14. That respondent No. 2 is pursuing the cause of a 3rd party is not being considered by me and the same is left open. Since the petitioner filed an application for mutation only in the year 1995 after the civil suit was compromised, therefore, it cannot be said that there was any concealment with regard to the agreement.
15. With the recording the statements of the parties, the Land Reforms Officer, in order to comply with the procedure had got the factual position ascertained from the Field Agency. Simply because this was done, it cannot be said that the consent of respondent No. 2 stood diluted or could be ignored to the detriment of the petitioner. There is nothing on record to show the exact date of grant made in favour of respondent No. 2, restricting the transfer upto a period of 15 years from the date of litigation. Not much credence can be given to the revenue record placed on record by respondent No. 2, therefore, it cannot be said that there was any restriction in creation of tenancy.
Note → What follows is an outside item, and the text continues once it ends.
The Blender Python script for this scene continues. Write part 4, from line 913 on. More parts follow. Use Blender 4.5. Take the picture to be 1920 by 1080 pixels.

16. In my view, the order passed by the Financial Commissioner (Appeals) is perverse, contrary to records and needs to be set aside.
17. For all the aforesaid reasons, the present writ petition is allowed. The order dated 24.6.2005 passed by the Financial Commissioner (Appeals) is set aside and those passed by the Land Reforms Officer, Sarkaghat dated 22.11.1997, the Collector, Mandi dated 27.12.1999 and the Additional Commissioner (Appeals) dated 24.8.2001, are restored.